When the Gerdon Youth Center opened its doors on May 30, 1997, there was no debate as to who the center was to serve. There was no labeling of ‘bad’ kid vs. ‘good’ kid, ‘at-risk’ or ‘underprivileged.’
The Gerdon Youth Center served ALL KIDS. The Furthering Youth Inc. mission statement does not include programs; it includes asset-building ‘ what all kids need to succeed. The center was designed by youth for youth so they might find the following: positive support from caring adult and youth mentors, opportunities to contribute ideas into their own community, clear expectations, constructive use of time, opportunities for learning, social competencies, and a strong sense of their own power, purpose, worth and promise.
When the Youth Advisory Council suggested a fitness room, the board worked diligently to secure that.

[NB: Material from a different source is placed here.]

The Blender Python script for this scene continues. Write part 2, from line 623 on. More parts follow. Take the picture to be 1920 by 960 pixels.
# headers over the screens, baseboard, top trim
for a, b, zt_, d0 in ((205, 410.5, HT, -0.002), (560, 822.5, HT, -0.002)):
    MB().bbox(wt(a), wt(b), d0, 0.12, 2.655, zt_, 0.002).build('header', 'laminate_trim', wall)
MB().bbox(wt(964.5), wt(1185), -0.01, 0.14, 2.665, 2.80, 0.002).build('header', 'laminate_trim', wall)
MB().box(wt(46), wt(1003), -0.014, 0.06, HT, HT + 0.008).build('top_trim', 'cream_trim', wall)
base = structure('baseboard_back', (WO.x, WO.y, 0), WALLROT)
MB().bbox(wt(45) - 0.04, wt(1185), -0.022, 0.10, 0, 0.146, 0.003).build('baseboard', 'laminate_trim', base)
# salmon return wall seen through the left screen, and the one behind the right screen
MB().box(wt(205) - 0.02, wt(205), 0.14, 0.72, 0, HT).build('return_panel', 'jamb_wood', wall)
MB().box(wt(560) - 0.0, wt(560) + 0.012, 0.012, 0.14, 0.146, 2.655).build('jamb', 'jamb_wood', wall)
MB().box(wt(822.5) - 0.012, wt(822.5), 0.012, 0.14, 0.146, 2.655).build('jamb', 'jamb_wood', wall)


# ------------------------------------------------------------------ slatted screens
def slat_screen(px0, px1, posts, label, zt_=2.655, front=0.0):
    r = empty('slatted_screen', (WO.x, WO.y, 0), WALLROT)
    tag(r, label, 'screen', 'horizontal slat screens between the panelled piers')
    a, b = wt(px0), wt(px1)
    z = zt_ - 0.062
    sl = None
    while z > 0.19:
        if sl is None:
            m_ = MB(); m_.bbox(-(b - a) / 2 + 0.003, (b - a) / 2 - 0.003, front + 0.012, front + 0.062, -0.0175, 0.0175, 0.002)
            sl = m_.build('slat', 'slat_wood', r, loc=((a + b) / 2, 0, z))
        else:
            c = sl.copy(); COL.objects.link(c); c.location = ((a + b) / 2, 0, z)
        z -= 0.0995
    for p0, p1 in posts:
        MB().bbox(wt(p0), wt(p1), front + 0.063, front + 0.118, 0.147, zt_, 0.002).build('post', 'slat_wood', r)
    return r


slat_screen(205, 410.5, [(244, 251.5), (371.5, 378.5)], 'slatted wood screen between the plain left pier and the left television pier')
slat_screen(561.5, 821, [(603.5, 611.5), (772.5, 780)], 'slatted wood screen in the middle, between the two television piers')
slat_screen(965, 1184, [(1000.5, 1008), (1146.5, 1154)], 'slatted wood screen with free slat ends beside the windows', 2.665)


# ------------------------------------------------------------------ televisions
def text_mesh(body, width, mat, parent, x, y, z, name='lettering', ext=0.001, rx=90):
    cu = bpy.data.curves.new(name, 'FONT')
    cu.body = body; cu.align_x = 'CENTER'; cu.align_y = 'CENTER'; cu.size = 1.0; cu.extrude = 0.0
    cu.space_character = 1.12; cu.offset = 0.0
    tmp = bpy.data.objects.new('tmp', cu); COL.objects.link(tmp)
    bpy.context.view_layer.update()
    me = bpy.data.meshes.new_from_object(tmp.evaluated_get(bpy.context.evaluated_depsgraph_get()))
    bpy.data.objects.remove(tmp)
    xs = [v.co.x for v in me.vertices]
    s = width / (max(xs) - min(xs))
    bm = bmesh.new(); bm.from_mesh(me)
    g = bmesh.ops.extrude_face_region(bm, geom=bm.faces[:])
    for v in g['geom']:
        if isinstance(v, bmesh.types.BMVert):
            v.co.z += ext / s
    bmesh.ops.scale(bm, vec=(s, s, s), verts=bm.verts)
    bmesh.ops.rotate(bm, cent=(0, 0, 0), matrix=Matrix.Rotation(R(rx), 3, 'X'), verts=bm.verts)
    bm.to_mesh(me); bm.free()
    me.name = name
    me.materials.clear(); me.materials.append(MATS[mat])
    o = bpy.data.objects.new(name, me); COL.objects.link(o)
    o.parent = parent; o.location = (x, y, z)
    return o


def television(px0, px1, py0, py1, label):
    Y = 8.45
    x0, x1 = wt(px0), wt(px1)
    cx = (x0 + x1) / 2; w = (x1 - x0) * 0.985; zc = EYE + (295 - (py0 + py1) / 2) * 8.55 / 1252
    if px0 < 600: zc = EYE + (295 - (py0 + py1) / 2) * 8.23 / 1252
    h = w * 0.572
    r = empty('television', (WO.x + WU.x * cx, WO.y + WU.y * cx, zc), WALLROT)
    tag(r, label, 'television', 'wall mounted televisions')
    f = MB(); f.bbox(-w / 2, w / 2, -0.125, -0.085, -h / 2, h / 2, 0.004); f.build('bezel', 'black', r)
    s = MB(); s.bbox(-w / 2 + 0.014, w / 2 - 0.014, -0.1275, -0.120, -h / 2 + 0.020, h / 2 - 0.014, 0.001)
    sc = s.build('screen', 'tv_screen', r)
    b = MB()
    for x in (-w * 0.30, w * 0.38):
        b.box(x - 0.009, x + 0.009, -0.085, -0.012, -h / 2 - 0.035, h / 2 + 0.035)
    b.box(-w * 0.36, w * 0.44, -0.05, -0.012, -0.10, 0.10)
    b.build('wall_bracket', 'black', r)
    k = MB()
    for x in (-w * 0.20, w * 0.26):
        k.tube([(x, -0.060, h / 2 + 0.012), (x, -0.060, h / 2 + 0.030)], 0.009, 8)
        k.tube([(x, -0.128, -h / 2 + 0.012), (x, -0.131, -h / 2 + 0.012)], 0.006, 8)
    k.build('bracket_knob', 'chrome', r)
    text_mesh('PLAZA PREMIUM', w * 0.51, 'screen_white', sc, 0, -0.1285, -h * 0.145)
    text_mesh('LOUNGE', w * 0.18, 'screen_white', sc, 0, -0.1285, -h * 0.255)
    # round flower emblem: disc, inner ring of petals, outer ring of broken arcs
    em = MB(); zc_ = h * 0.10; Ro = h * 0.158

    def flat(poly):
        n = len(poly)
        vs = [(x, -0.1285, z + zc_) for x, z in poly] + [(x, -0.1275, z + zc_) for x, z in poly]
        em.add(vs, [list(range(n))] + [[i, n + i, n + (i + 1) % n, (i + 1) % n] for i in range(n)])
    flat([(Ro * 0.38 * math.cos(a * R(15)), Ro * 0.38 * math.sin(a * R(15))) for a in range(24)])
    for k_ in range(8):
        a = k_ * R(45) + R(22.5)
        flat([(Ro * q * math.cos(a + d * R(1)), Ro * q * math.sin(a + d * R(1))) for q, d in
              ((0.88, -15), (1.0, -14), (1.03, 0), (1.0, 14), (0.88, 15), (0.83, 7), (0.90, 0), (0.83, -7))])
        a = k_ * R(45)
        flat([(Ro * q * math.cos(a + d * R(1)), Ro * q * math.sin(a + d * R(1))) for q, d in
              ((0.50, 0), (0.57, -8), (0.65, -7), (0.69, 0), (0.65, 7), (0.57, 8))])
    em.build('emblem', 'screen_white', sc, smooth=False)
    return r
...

When the youth council suggested an art room, the board worked with them to obtain that. Again, when the youth council proposed a ‘Climbing Wall’ ‘ the board figured out a way to collaborate on the design and fund-raising. Bottom line: youth-driven programming!
Is the Alternative School a worthwhile endeavor? Absolutely! As the guidance counselor at one of the sending schools, I would say without a doubt it fills a void.
Talk began of an Alternative School years before it became an actuality. One of the original concerns was that it would not BECOME the Youth Center. There was NEVER any doubt that this was a valuable and much needed service. I remind the board of directors, however, that all kids are our kids. Your responsibility is not to determine the asset of one program vs. another but whether the program builds assets in our youth.
When we begin to fight for the wrong cause, our kids loose. If our young people understand and support the need for the Alternative School program, and if they don’t feel that their needs are being ignored in the process, they will work to find balance. But it is not about adult egos, not about one position over another, not about who is in control; it’s about furthering the positive emotional, educational, physical and spiritual development of Harrison County youth to help them meet the needs of tomorrow.
By the way, that is the MISSION statement!
Thank you for at least taking the time to consider my thoughts ‘ I wish you well. You, the board members, are all noble servants who I know will make the right decisions.
Melissa Jackson, now the counselor at Lanesville Junior-Senior High School, was the first executive director at the Gerdon Youth Center. She served from July 1997 to August 2001.